Objective Ship target visible light and infrared image fusion is a key technology for target recognition and characteristic research. Traditional registration methods face challenges such as significant differences in imaging conditions, difficult feature matching, and low accuracy in complex environments, which struggle to meet real-time and robustness requirements. Neural Radiance Fields (NeRF) demonstrate substantial potential in 3D scene reconstruction and view synthesis. However, existing NeRF methods primarily target single-modal images and lack effective support for multi-modal registration and fusion. Therefore, it is necessary to develop an improved NeRF-driven method for intelligent augmentation, registration, and fusion of ship visible light and infrared images to enhance detection and recognition accuracy. For this purpose, this paper proposes an improved NeRF-based intelligent augmentation, registration, and fusion method for ship visible light and infrared images.

Methods This paper constructs a multi-modal image registration and fusion system based on improved NeRF, with the overall workflow illustrated in Fig.1. A multi-modal data acquisition platform is established for ship target imaging experiments in visible light and infrared bands, with acquisition scenes shown in Fig.3 and system configuration in Fig.4. A multi-modal NeRF reconstruction network is developed to generate 3D point cloud models, with spatial relationships depicted in Fig.5 and reconstructed models in Fig.6. A cross-modal geometric consistency constraint mechanism is designed to optimize the pre-registration point cloud spatial relationship (Fig.7(a)) into a precise alignment state (Fig.7(b)), achieving sub-pixel-level registration through a joint optimization loss function. An adaptive weight fusion strategy incorporating multi-scale attention mechanisms is employed to dynamically adjust contributions from different modalities, and it is compared and validated against traditional fusion methods (MS-SRIF, PCA-MSIF, CNN-LPIF), with fusion effects shown in Fig.12. The system's registration accuracy and fusion quality are comprehensively verified using simulated and real ship datasets.

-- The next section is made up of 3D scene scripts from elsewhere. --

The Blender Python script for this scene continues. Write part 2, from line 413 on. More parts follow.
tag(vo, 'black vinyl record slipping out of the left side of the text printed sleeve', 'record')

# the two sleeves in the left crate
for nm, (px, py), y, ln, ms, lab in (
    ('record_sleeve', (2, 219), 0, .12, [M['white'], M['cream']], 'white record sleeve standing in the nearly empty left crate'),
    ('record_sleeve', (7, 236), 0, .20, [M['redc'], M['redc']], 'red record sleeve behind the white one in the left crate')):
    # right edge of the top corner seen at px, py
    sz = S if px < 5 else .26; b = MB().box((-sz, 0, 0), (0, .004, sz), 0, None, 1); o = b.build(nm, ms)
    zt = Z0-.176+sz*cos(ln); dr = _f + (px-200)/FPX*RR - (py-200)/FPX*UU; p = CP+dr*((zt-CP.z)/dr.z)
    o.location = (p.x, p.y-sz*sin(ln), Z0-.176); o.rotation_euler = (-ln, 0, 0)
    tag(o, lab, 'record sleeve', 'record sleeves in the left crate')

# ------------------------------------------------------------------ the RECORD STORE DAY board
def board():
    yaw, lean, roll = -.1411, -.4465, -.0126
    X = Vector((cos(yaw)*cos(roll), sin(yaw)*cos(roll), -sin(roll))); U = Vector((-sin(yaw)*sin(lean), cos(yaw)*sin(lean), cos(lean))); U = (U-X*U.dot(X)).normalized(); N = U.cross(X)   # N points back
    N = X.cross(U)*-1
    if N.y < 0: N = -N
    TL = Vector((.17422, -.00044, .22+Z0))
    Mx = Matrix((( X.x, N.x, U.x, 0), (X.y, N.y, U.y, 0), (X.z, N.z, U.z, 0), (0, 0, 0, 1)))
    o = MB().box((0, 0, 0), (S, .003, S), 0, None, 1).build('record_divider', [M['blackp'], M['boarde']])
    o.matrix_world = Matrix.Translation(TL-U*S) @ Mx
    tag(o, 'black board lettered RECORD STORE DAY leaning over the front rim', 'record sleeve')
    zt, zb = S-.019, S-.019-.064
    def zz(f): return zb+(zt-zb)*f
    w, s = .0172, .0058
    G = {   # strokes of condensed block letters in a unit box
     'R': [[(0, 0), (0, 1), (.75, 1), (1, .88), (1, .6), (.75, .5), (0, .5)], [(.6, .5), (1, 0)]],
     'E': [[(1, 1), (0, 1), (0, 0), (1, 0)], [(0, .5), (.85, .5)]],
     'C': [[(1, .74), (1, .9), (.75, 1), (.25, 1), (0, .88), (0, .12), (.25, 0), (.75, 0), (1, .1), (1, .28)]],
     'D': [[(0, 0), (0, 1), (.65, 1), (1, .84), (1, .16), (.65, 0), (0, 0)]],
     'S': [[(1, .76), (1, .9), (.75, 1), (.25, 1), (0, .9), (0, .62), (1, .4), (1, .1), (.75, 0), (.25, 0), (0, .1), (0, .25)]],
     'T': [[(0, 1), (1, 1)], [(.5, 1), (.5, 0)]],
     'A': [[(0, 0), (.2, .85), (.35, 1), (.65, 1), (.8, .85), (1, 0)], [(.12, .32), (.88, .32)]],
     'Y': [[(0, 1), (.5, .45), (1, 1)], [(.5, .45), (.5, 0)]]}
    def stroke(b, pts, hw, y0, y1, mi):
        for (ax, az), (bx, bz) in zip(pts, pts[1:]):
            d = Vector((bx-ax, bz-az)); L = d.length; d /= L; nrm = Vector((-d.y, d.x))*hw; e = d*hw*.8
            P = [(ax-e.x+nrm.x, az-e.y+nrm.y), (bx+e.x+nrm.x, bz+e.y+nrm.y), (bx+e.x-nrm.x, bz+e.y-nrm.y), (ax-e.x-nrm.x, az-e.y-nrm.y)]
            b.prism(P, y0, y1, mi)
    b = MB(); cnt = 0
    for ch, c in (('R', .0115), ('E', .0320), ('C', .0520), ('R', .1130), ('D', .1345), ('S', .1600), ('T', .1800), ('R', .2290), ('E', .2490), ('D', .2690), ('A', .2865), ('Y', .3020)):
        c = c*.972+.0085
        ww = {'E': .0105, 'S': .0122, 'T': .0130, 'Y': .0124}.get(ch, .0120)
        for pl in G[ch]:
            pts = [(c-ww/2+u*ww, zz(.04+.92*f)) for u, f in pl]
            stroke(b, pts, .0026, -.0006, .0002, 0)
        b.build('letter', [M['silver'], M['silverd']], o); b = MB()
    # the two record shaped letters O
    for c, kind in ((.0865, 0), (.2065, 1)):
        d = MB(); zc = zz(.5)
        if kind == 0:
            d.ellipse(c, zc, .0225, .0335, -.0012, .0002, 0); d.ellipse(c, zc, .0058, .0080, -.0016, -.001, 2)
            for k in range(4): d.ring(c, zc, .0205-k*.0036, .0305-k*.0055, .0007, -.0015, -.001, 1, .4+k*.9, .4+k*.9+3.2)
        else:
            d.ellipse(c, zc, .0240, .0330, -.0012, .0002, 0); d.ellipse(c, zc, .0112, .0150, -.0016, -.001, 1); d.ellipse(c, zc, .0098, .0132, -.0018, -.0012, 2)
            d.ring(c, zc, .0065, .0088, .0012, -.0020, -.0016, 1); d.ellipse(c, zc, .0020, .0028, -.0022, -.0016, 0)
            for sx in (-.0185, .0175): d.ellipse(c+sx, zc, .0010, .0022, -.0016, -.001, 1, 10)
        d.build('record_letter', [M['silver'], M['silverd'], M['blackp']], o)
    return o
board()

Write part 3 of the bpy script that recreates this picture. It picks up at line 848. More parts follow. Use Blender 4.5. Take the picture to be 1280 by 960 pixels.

Results and Discussions The multi-modal ship image fusion system based on the improved NeRF demonstrates excellent experimental performance. Registration accuracy verification in Tab.3 shows that the point cloud registration success rate reaches 98.43%, indicating high geometric alignment accuracy. The NeRF-RGB model evaluation results in Tab.5 further confirm strong consistency between reconstructed and reference images, with SSIM reaching 0.8193 and PSNR achieving 21.92 dB. Quantitative evaluation in Tab.6 reveals that CNN-LPIF excels in detail enhancement, achieving leading information entropy metrics, while PCA-MSIF outperforms other methods in structural consistency with the best PSNR and SSIM values. In contrast, MS-SRIF exhibits more balanced performance but with relatively higher errors. Comparative experiments also demonstrate that the proposed model requires only 25 minutes of training time, achieving an optimal balance between accuracy and efficiency. Overall, comprehensive evaluation results identify PCA-MSIF as the top-performing method.

Conclusions This paper proposes an improved NeRF-based method for intelligent augmentation, registration, and fusion of ship visible light and infrared images, constructing a multi-modal data acquisition and reconstruction system to achieve sub-pixel-level precise registration and high-fidelity fusion. Experimental results demonstrate that the system outperforms traditional methods in detail preservation, structural consistency, and error control, with the lowest comprehensive evaluation F value of 0.0906 and high consistency in NeRF-RGB rendered images (SSIM 0.8193). The point cloud matching rate remains above 98% under a 5 mm threshold. For various ship targets, the method generates clear fused images, enhancing robustness and real-time performance in maritime surveillance and providing reliable technical support for multi-modal target recognition, with broad application prospects.